Ultimately, the cash flow statement allows for a deeper look at a company’s cash-generating ability than the income statement although they are strongly connected. Net income which is the final line on the income statement is the first line of the cash flow statement (indirect method). From this point, non-cash expenses that were listed on the income statement will be added back while non-cash income will be subtracted away.
Cash Flow from Operations
This is the first section of the cash flow statement. This section represents all the cash flows from core business activities. The first line item is net income which is taken from the bottom of the income statement. From there non-cash expenses such as depreciation and amortization are added back while non-cash revenue is subtracted out such as accounts receivable.
Cash Flow from Investing
The second section of the cash flow statement is cash flow from investing. In this section items such as capital expenditures (could be listed as property, plant, and equipment), financial investments, or other investing activities will be listed.
Something that should be noted would be that often CAPEX is a large or increasing number. This should be taken as a bad thing at face value. Often times growing healthy companies have increasing CAPEX because they are spending more on more mainline business items that will increase revenue. On the contrary, businesses that have decreasing CAPEX could be a sign that the company is struggling. Either way, deeper investigation by an investor should help answer this question for a specific company.
Cash Flow from Financing
The final section of the cash flow statement is cash flow from financing. This section list the items related to where the company gets its funding for its business operations, these items could be debt, stock issued, dividends, etc.

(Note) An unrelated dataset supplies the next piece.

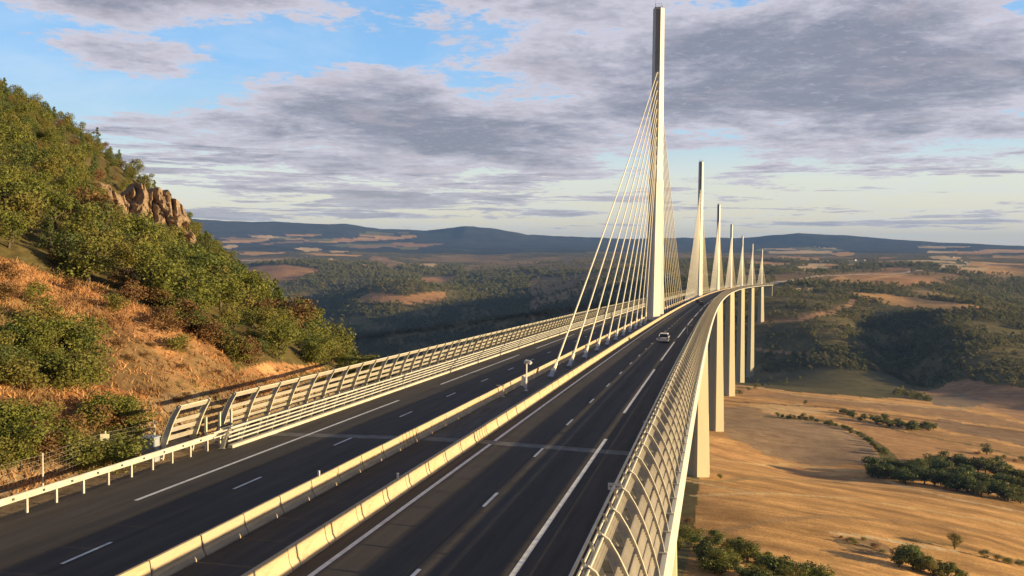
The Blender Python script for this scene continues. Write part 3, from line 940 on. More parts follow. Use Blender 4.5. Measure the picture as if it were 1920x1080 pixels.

Companies need financing for many reasons, a company may be starting, expanding, renovating, etc. This section lets an investor see where the money to fund a company comes from. Is the company getting more money from lenders or from equity investors? Is the company paying its equity investors (dividends, stock buybacks)?
Free Cash Flow
Free cash flow, the main point where a company gets its value. As we saw a little bit above, net income does not represent the true net cash income a company makes over a period of time, to get this value we look at free cash flow.
Finding free cash flow is not as easy as net income. There is no bottom-line item in the cash flow statement saying “free cash flow” and taking “net change in cash” is definitely not correct. Rather, this value must be calculated by taking cash flow from operations and subtracting out capital expenditures which will likely get you close to free cash flow. Generally, you can get close to free cash flow by using the formula below.
FORMULA:
Free Cash Flow = Cash Flow from Operations – Capex
Where to find financial statement information
Finding the financial statements of a publicly traded company is easy. Simply look up a company’s 10-k (annual statement) and/or its 10-Q (quarterly statement) which can be found on EDGAR: https://www.sec.gov/edgar/searchedgar/companysearch.html. This site is run by the Securities and Exchange Commission (SEC), you can enter the company you want to know and it will pull all the statements.
Once you get to the site enter the company name or ticker, look for their most recent 10-k or 10-Q, once you find them navigate to “financial statements”.